五反田今昔ストーリー その二十四

 そして養老の瀧のおじさんは、サークルBOXのドアをノックする。
 「牛丼の出前、お持ちしました」
 おじさんはごく普通に、袋から使い捨てのどんぶりに入った牛丼を四つを取り出して、ぐちゃぐちゃといろんなものが載っているテーブルのどこかに場所を見つけては、それを置いていく。
 「千円になります」
 悪ガキ先輩がまとめてそれを立て替える。頼んだメンツが一人ひとり金を出すといった雰囲気ではない。
 「ありがとうございました」
 おじさんはそういって去っていく。平然とただ出前を届けにきただけのように。
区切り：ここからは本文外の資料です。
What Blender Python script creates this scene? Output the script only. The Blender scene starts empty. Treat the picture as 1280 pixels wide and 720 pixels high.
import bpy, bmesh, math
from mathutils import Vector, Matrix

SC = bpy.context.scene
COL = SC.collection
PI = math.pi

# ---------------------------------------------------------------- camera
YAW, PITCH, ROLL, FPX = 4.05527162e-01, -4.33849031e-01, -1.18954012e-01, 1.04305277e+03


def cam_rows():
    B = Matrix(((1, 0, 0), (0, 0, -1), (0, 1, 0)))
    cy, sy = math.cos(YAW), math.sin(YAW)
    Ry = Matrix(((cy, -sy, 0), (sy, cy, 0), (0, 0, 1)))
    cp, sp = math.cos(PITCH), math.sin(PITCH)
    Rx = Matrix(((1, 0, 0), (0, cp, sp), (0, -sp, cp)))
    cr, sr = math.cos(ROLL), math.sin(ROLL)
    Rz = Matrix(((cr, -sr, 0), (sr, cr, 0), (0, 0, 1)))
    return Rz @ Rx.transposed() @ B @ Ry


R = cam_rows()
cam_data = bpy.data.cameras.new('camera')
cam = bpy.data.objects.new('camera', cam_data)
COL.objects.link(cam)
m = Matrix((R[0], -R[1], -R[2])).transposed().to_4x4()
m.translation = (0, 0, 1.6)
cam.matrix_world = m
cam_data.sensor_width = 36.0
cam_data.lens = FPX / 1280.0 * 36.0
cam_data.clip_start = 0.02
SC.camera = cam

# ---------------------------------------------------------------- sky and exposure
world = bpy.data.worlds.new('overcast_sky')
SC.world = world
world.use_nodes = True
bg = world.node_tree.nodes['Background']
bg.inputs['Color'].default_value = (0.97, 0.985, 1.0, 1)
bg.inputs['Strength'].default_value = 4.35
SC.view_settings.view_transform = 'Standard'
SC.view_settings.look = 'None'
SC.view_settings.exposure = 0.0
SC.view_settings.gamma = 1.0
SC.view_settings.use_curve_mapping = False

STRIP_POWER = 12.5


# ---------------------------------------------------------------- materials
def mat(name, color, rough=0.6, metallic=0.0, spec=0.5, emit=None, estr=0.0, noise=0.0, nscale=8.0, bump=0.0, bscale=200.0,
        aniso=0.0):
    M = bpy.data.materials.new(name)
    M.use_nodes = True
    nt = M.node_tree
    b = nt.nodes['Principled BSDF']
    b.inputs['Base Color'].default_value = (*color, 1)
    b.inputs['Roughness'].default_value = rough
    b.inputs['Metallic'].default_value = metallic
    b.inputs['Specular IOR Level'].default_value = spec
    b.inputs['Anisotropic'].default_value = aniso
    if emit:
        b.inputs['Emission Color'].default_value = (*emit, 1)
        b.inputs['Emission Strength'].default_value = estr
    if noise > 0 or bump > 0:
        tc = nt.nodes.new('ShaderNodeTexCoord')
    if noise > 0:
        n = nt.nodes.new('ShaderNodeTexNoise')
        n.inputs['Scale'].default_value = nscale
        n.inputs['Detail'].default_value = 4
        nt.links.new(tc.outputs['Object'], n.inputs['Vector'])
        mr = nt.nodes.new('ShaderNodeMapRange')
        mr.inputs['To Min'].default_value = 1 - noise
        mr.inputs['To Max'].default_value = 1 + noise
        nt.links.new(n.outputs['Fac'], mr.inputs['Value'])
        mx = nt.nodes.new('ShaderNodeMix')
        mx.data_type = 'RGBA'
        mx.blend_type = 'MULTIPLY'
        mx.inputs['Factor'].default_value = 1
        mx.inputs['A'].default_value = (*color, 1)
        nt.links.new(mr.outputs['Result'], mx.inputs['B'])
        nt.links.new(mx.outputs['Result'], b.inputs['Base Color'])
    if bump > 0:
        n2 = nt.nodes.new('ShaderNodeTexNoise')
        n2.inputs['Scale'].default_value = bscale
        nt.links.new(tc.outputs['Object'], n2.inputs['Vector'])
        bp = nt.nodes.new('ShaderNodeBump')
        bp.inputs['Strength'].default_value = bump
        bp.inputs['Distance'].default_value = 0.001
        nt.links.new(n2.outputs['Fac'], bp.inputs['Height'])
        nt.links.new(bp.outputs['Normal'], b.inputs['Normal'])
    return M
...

もちろんそれはそうなのだが、その後に「またよろしくお願いします」といっただろうか、それともそうはいわなかったか。たぶんいわなかっただろう。それが彼の最大限の意思表示だった、と思う。
 牛丼の出前を頼んだのは、それを食べたいからというよりも、はたして遥か彼方の五反田駅のさらにその先にある養老の瀧が、ここまで持ってきてくれるかどうかに関心があったのだ。
 悪ガキ先輩が電話をした時も、断られることを予想していた。しかしそんな学生の悪ふざけに、社会はしっかりと対応してくれた。それに彼はとまどいつつも、一つではまずいと思ったのか、周りを巻き込んで四つに増やした。よって悪ふざけの共犯者は増えることになる。自身の責任はこれで薄くなる、と考えたのだろうか。
 養老の瀧のおじさんが消えた後、サークルBOXには、気まずい雰囲気と腹をくすぐるにおいだけが残っていた。